VÄLVĒ – ‘The Happening’

Joy Division twangy bass with melodica vibes, you say?, and a doomy deadpan choir of we’ve-had-quite-enough-of-this-bullshit-women? And it’s fucking groovy. Whole EP is ace, and they’re playing at the Quietus Social on Wednesday.

Cosey Fanni Tutti – ‘Tutti’

Title track from her album, out in February, with a vibe and a video that suggests there’s something nasty but compelling in the woods of Norfolk.

These New Puritans – ‘Into The Fire’

At long last, These New Puritans return, albeit stripped back to just central brothers Jack and George Barnett. ‘Into The Fire’ is looming, glitchy and terrifying, but also boasts that obsidian beauty the band do better than any other.

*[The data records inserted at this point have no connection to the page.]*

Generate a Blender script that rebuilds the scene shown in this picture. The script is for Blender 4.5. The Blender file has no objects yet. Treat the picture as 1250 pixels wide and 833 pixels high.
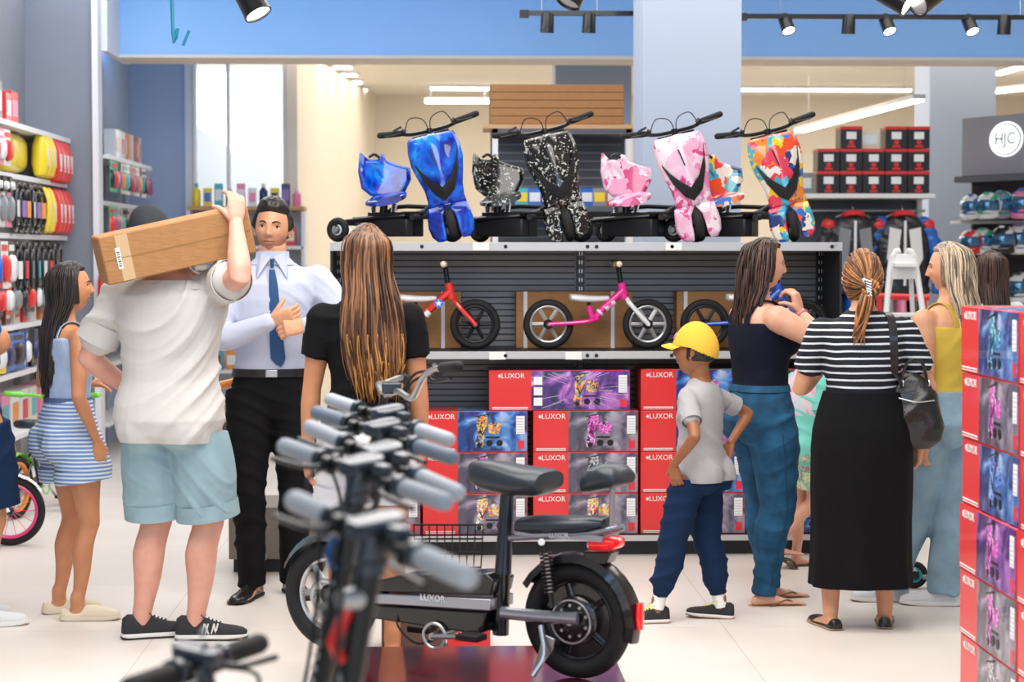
import bpy, bmesh, math, random
import numpy as np
from mathutils import Vector as V, Matrix as M, noise as mnoise
random.seed(7)
C = bpy.context.scene.collection
PI = math.pi
rad = math.radians
# ---------------------------------------------------------------- camera geometry (photo frame 1250 x 833)
F_PX = 2430.0
CAMZ = 1.6
PITCH, YAW = math.atan(108.5/F_PX), math.atan(85/F_PX)
CR = (M.Rotation(-YAW, 3, 'Z') @ M.Rotation(PI/2-PITCH, 3, 'X'))
def P(px, py, Y):
    "world point at depth Y seen at that place of the photograph"
    d = CR @ V(((px-625)/F_PX, (416.5-py)/F_PX, -1.0))
    return V((0, 0, CAMZ)) + d*(Y/d.y)
def G(px, py, z=0.0):
    d = CR @ V(((px-625)/F_PX, (416.5-py)/F_PX, -1.0))
    return V((0, 0, CAMZ)) + d*((z-CAMZ)/d.z)
# ---------------------------------------------------------------- materials
MATS = {}
def nt(m):
    m.use_nodes = True
    t = m.node_tree
    return t, t.nodes, t.links, t.nodes['Principled BSDF']
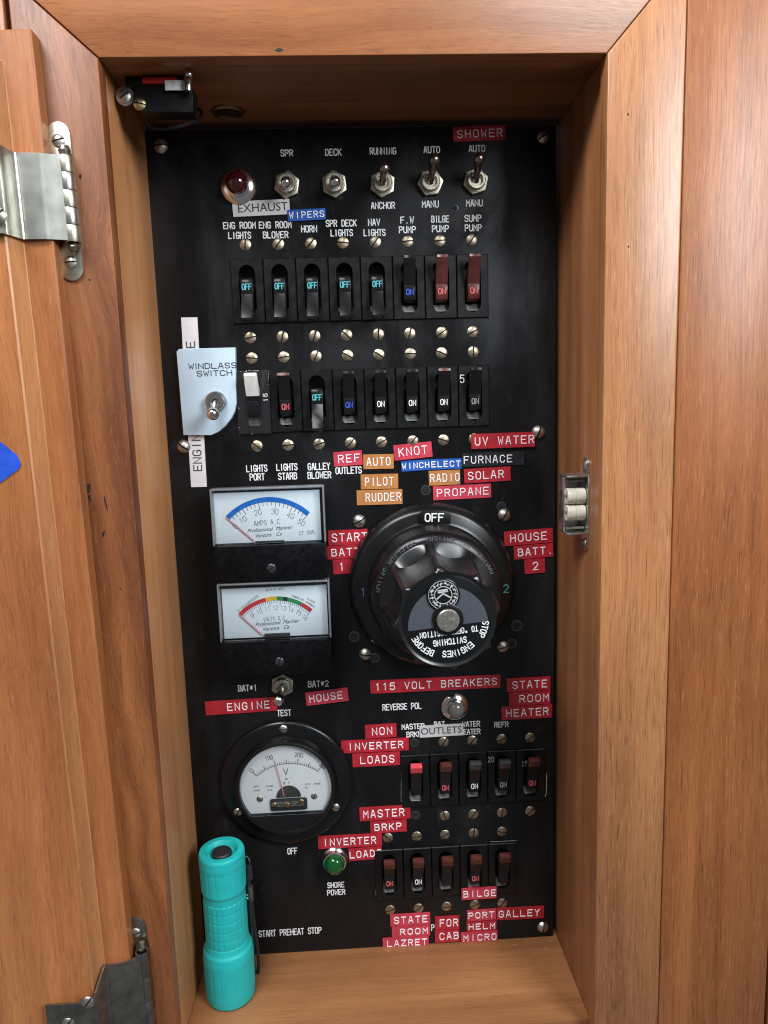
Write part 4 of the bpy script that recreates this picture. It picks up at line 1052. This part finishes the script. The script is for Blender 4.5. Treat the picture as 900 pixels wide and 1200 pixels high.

King Princess – ‘Pussy Is God’

A R&B track with the word pussy in the title can only be a recipe for derogatory spiel of misogyny right? Wrong. King Princess delivers an empowering queer anthem celebrating all things female.

Laksa – ‘The Amala Trick’

London-based producer Laksa returns to Bristol’s Timedance imprint with a downtempo cut centred around a full-bodied bassline, trip-hopping drums and distorted, soaring pads.

Nonames – ‘E Numbers feat Nolay, Dizmack and President T’

Foreign Beggars’ Nonames drops a stone cold, hard-as-nails grimey banger of the absolute highest order. ‘E Numbers’ is the pick of a killer new trio of tracks. PC

Stealing Sheep – ‘Jokin Me’

From their ace new album, out in spring, perfectly made weird-poppy laconic magic from Liverpool’s finest feminist synth sci-fi trio.

Overmono – ‘iii’s Front’

Brothers Tom ‘Truss’ Russell and Ed ‘Tessela’ Russell debut on Whities with their Overmono project with this stripped-back yet propulsive exploration of drum breaks and typically euphoric melodies.